Wenngleich das HKWM die historisch-kritische Absicht seines Vorgängers teilt, macht sich gegenüber den schließlich übersetzten 1520 Seiten des Kritischen Wörterbuchs des Marxismus eine Reihe von Unterschieden bemerkbar. Während sich Labica, Bensussan und die von ihnen gewonnenen Autorinnen und Autoren auf Begriffe beschränkten, die verschiedenen Strömungen marxistischer Theorie zugerechnet werden können und selten mehr als 5 Seiten je Artikel ausfüllen, nimmt das HKWM auch nicht-marxistische Stichworte auf, die eine sozial- und wissenschaftsgeschichtliche Relevanz erhalten haben und zu einer marxistischen Analyse herausfordern. Das HKWM enthält nicht nur Einträge wie Doppelcharakter der Arbeit, Einheitsfront und Extraprofit, sondern auch Kinderarbeit, Klima und Keynesianismus, deren Umfang zwischen 3 und 40 Spalten betragen kann.
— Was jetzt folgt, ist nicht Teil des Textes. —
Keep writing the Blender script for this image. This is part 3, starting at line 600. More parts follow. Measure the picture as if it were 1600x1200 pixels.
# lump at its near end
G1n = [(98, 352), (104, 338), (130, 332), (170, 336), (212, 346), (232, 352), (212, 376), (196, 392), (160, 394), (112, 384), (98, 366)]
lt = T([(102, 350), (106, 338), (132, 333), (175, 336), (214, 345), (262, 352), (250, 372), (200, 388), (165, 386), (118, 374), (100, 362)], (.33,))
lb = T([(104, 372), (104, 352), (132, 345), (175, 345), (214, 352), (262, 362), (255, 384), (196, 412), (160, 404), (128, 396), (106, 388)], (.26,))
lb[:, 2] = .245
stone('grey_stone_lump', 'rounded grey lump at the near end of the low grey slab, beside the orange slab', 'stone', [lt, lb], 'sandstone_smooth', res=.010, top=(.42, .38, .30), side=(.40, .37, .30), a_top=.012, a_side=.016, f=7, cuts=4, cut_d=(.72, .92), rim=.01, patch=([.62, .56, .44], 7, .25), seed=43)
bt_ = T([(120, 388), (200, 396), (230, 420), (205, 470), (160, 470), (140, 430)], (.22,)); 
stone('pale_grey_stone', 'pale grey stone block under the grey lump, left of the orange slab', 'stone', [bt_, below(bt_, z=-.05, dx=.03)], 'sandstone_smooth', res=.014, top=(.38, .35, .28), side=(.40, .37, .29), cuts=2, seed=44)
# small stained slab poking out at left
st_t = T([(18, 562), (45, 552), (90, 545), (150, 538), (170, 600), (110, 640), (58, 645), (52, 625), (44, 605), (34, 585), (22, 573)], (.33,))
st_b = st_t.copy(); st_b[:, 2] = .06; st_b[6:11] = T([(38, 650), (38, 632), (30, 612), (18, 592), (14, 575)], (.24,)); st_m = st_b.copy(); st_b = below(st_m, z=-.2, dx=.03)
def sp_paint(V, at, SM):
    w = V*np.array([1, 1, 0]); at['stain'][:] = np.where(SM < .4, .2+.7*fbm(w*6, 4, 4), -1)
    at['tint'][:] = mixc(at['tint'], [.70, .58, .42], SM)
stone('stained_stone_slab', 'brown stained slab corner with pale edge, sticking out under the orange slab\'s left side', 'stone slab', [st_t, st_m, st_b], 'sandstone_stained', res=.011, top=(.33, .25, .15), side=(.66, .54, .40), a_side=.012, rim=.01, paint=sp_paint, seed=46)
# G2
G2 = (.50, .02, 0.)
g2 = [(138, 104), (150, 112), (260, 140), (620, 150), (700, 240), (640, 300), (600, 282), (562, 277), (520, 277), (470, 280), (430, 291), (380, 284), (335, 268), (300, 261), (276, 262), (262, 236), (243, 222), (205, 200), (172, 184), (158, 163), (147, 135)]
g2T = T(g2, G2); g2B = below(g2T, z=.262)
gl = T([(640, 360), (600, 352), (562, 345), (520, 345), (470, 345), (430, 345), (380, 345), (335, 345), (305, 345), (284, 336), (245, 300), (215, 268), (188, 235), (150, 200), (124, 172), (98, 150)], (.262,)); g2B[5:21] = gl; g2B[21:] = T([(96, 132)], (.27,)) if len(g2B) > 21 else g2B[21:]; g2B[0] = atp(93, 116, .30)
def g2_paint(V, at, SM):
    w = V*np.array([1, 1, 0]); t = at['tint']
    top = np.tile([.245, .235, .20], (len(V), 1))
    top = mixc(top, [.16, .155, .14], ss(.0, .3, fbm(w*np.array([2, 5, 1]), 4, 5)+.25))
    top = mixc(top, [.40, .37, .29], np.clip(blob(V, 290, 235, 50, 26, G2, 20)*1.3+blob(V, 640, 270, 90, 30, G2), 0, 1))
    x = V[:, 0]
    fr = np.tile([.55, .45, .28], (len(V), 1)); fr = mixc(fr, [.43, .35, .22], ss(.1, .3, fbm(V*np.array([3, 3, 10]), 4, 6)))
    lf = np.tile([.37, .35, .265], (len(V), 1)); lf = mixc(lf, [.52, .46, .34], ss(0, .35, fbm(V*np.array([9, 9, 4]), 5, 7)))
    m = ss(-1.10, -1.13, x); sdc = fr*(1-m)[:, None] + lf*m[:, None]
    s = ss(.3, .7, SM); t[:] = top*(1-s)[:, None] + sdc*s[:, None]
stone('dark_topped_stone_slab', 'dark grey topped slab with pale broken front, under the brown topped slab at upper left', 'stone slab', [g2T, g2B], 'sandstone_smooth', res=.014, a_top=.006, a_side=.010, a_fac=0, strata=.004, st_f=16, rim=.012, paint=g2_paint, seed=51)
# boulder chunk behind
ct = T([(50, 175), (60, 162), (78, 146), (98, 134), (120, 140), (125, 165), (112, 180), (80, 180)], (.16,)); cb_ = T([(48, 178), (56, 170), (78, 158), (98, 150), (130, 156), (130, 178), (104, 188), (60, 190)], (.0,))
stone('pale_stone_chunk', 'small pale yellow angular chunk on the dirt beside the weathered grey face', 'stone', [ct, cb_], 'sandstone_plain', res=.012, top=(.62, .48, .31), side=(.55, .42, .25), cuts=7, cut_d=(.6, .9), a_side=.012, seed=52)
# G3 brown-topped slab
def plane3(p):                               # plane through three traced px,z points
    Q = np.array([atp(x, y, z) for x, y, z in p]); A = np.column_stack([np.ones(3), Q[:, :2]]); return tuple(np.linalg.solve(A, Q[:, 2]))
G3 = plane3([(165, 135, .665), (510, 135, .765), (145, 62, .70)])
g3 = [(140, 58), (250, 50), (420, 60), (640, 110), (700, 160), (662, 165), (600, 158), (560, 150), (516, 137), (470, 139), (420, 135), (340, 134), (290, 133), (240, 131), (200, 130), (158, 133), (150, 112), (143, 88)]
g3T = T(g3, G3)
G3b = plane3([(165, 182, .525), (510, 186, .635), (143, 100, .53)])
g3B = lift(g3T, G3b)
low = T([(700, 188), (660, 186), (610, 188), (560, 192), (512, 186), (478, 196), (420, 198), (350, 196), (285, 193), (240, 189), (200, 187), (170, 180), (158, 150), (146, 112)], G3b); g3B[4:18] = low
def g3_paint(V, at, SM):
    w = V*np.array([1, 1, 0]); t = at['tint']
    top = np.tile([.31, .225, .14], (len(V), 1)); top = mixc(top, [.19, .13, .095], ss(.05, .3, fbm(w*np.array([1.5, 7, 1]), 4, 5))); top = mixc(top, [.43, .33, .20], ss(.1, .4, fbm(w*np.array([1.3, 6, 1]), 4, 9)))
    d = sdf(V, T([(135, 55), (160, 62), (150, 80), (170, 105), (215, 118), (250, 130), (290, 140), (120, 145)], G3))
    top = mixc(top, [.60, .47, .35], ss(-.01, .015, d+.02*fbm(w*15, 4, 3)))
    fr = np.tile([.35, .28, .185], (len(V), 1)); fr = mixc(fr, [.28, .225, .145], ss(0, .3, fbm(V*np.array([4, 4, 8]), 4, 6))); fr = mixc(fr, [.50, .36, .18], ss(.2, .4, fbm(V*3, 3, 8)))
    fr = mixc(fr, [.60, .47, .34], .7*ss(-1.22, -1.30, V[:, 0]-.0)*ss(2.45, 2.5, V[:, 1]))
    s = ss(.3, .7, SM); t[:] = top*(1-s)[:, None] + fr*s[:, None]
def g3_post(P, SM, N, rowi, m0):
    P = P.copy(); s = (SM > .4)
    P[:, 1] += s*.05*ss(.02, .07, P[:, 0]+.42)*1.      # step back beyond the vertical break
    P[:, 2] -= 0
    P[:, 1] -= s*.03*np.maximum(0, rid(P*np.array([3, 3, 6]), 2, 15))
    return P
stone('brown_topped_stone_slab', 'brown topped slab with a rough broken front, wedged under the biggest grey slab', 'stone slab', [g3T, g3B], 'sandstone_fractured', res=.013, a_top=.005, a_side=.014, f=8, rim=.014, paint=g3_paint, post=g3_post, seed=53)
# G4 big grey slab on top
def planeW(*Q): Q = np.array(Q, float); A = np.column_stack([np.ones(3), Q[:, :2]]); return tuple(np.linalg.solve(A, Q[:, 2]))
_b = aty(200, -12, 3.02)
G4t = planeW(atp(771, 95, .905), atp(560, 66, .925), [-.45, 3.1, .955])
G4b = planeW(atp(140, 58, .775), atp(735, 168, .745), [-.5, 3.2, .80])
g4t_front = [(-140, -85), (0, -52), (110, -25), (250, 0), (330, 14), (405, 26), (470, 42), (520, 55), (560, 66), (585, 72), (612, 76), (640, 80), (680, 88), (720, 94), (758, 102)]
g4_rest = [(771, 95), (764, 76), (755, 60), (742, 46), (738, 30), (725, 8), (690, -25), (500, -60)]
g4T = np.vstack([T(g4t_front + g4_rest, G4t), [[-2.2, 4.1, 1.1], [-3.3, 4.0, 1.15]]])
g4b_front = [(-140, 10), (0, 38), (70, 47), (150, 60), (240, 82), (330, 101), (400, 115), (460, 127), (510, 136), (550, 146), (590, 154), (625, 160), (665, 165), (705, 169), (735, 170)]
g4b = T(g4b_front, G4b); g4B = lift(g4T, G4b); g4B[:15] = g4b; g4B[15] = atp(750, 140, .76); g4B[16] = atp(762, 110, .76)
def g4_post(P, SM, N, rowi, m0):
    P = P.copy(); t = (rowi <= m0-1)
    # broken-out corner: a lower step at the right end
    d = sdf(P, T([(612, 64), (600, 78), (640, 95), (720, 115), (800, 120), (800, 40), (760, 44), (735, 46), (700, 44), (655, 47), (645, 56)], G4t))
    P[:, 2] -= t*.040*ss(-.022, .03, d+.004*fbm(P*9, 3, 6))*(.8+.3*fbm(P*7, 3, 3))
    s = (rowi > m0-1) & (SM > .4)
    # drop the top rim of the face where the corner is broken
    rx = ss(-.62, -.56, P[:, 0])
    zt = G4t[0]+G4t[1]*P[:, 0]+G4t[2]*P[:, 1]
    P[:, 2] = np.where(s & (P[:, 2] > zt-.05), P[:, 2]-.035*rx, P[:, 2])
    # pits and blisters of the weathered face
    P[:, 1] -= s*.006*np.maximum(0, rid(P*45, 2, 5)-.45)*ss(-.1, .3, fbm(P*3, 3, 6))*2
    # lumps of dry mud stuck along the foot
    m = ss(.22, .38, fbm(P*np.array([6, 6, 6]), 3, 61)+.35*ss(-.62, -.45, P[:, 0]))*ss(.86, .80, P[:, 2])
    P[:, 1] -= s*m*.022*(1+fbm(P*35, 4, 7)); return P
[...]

Auf der anderen Seite sahen marxistische Feministinnen wie Frigga Haug, Kornelia Hauser und Brita Rang im Projekt der Ergänzungen zum KWM die Möglichkeit, feministische Probleme innerhalb des Marxismus verstärkt zu diskutieren. Sie verbanden ihre Bereitschaft zur Mitarbeit mit der Forderung, weitere Stichwörter aus nicht-deutschsprachigen Diskussionszusammenhängen aufzunehmen. Aus dem neuen Wörterbuch ist ein weiter ausgreifendes marxistisches Begriffslexikon geworden.